Vielleicht ist sie auch scheu, weil sie im Moment noch nicht die Kraft hat, sich richtig gut zu bewegen. Schnall dir doch mal einen 50 Kilo-Rucksack um, und geht trainieren, und dann verstehst du, wie sich ein untrainierter Dicker fühlt.
Dazu kommt, dass man vielen Dicken die Liebe zum Sport systematisch abtrainiert hat, durch Diätcamps, unsensible Sportlehrer, Mobbing, Zwangsworkouts während Diäten und vieles mehr. Und nein, es ist nicht so, dass man einmal einen dummen Kommentar hört und sich dann für Jahre zurückzieht, meist ist es eine ganze Latte an unguten Erlebnissen – ich habe letztens für ein Plus-Size-Fitnessblog darüber geschrieben, wie mir die Freude am Sport verloren gegangen ist und wie ich sie mir mühsam zurückholen musste.
Egal was zutreffen mag, das letzte, was diese Frau in dieser Situation braucht, sind gut gemeinte Kommentare von Fremden, und das Gefühl, dass sie irgendwie auffällt. Diese Art von "Lob" ist keine Motivation, sondern führt eher dazu, dass sie sich angegriffen und ausgegrenzt fühlt. Und es stellt dich als unsensibel, arrogant und uninformiert da, und ich gehe mal davon aus, dass du es nicht willst.

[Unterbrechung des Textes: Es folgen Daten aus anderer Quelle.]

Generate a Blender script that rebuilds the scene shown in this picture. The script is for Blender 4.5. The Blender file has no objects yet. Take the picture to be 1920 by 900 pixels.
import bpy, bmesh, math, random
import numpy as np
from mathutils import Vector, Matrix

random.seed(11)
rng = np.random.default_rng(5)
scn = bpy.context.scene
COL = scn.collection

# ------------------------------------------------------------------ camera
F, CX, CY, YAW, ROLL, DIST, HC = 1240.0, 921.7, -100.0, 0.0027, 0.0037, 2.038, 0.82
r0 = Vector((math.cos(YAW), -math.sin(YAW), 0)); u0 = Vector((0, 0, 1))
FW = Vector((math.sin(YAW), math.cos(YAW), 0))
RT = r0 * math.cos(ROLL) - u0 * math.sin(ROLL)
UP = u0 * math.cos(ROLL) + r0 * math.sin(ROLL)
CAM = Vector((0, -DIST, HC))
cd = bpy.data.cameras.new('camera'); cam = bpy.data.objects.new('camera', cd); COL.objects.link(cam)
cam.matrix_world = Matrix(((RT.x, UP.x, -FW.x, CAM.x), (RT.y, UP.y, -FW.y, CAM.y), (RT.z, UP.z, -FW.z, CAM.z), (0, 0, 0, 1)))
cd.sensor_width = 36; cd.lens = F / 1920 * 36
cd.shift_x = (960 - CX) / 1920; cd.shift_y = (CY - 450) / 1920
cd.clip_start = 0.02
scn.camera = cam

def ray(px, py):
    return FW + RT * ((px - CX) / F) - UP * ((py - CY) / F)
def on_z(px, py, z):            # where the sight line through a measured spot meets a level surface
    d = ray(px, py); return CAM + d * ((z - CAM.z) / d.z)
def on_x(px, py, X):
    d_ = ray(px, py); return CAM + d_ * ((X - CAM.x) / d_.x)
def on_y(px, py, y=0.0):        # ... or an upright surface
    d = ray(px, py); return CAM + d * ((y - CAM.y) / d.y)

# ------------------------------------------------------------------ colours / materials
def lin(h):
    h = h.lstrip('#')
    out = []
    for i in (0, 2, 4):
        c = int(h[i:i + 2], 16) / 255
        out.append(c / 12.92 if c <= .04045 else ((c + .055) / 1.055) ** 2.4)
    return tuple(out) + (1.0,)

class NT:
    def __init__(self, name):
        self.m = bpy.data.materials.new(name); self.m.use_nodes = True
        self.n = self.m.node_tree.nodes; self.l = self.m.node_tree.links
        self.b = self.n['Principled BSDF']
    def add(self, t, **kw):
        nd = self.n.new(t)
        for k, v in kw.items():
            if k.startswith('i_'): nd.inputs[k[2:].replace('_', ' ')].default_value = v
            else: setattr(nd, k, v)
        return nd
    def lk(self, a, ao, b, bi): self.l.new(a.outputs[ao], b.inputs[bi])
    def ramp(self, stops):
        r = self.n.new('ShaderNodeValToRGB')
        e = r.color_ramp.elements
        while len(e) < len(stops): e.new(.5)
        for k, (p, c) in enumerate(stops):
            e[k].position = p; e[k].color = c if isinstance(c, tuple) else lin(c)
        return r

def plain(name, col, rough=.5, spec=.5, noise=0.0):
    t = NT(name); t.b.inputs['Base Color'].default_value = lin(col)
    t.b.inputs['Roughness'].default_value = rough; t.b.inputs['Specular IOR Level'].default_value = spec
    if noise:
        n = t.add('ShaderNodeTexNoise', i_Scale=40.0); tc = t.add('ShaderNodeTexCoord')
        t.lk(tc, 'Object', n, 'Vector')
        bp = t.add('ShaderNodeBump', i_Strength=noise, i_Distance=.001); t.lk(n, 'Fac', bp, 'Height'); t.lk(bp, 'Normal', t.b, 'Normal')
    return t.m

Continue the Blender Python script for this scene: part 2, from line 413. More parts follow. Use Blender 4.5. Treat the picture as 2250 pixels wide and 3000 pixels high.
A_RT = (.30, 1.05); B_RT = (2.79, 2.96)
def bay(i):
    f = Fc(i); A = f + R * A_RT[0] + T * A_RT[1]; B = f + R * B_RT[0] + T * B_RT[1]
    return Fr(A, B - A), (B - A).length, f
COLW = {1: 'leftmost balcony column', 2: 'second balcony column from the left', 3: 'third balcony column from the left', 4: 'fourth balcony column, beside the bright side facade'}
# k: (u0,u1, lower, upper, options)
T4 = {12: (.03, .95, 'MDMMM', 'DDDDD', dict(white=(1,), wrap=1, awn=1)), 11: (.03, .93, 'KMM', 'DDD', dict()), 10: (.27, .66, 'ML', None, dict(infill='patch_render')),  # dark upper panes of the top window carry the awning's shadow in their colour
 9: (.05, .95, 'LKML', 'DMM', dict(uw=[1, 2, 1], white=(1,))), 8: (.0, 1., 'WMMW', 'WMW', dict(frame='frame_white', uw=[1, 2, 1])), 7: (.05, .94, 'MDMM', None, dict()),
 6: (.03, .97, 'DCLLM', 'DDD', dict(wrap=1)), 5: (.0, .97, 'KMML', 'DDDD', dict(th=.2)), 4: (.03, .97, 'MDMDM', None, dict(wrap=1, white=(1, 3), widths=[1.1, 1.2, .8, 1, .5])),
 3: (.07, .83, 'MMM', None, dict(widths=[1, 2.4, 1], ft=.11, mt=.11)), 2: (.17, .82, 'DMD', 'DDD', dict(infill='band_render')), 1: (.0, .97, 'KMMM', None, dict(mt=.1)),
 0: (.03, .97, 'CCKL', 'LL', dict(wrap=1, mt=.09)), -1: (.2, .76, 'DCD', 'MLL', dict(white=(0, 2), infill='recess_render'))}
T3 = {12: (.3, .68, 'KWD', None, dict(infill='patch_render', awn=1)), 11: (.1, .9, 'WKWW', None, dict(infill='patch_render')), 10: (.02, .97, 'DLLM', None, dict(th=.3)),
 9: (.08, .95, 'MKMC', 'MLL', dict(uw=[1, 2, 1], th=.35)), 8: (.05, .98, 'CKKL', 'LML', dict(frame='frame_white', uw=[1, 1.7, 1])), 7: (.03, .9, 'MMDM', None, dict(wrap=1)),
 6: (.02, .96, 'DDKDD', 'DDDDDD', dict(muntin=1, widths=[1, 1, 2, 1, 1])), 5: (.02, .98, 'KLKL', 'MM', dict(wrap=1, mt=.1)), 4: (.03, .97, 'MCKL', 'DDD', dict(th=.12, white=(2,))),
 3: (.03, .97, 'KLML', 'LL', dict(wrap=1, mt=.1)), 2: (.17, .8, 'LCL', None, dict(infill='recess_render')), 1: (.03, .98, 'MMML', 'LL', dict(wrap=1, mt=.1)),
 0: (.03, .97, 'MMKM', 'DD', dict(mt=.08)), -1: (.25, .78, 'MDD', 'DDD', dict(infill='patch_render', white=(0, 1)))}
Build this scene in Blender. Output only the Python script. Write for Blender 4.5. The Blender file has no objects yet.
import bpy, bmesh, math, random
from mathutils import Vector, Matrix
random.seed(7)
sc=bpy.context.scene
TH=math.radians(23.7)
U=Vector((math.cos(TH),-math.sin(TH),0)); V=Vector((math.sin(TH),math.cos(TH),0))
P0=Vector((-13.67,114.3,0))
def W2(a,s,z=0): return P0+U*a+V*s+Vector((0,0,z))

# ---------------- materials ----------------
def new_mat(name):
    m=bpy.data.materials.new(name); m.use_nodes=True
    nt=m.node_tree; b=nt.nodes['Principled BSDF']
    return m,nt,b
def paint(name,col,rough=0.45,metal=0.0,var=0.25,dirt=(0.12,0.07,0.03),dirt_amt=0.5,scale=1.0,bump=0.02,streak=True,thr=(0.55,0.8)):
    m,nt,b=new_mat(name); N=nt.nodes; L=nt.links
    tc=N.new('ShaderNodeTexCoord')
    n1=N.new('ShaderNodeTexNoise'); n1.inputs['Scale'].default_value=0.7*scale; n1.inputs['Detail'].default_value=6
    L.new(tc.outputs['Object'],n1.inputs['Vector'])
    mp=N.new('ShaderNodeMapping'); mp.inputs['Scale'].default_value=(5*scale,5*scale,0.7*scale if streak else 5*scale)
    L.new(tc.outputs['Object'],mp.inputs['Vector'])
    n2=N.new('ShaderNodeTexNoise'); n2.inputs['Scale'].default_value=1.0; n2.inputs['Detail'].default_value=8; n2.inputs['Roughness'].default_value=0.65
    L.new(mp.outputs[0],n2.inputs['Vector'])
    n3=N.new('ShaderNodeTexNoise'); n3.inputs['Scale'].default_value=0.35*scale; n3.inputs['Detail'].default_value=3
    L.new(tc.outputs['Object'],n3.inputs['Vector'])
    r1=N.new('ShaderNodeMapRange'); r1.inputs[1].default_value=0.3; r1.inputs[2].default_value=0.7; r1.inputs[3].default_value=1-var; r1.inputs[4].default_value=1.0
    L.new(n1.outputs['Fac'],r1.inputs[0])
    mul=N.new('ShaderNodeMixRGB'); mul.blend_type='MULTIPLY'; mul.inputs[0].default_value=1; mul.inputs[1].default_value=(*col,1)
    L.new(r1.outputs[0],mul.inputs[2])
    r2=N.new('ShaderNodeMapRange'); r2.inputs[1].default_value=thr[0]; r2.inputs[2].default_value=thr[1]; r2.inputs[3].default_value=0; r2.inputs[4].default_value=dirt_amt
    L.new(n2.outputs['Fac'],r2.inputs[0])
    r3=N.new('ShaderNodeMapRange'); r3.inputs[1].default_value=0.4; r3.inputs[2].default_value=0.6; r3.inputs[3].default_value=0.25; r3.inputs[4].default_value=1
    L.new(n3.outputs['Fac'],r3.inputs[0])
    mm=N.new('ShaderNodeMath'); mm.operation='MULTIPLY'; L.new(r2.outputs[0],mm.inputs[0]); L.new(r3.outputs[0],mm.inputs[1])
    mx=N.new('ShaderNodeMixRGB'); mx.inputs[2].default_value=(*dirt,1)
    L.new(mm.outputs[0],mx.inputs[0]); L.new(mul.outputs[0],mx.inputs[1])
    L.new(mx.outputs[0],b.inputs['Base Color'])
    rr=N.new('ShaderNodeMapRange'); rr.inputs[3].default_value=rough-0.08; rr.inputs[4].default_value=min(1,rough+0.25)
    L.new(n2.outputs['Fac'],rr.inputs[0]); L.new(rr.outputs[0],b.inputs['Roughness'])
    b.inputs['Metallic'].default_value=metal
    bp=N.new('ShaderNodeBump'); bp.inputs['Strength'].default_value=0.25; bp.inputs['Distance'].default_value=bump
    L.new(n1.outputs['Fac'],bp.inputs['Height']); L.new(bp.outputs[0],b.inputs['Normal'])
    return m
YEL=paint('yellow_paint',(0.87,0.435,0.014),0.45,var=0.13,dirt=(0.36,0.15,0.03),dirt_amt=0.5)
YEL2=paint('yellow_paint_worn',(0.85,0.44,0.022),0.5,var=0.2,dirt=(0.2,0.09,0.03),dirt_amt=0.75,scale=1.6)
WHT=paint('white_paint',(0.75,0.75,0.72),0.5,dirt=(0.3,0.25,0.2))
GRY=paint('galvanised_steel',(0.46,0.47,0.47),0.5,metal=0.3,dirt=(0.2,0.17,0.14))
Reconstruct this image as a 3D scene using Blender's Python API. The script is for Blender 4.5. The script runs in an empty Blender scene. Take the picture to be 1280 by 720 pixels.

Noch etwas: halte Dich mit den Diättipps zurück. Wirklich. Im Gegensatz zu dem, was der Volksmund zu wissen glaubt, haben viele (ich würde fast behaupten: die meisten Dicken) schon mehr als eine Diät gemacht. In meinem ärgsten Diät- und Essstörungszeiten hab ich die Kalorienanzahl von jeder Schreibe Knäckebrot gewusst, und es hat mich nicht dünner gemacht, sondern nur neurotisch und depressiv. Du weißt nicht, wie diese Dicke sich ernährt. Du weißt nicht, ob sie nicht mit einer Essstörung oder / und Depressionen kämpft. Du weißt nicht, was ihr und ihrem Körper gut tut.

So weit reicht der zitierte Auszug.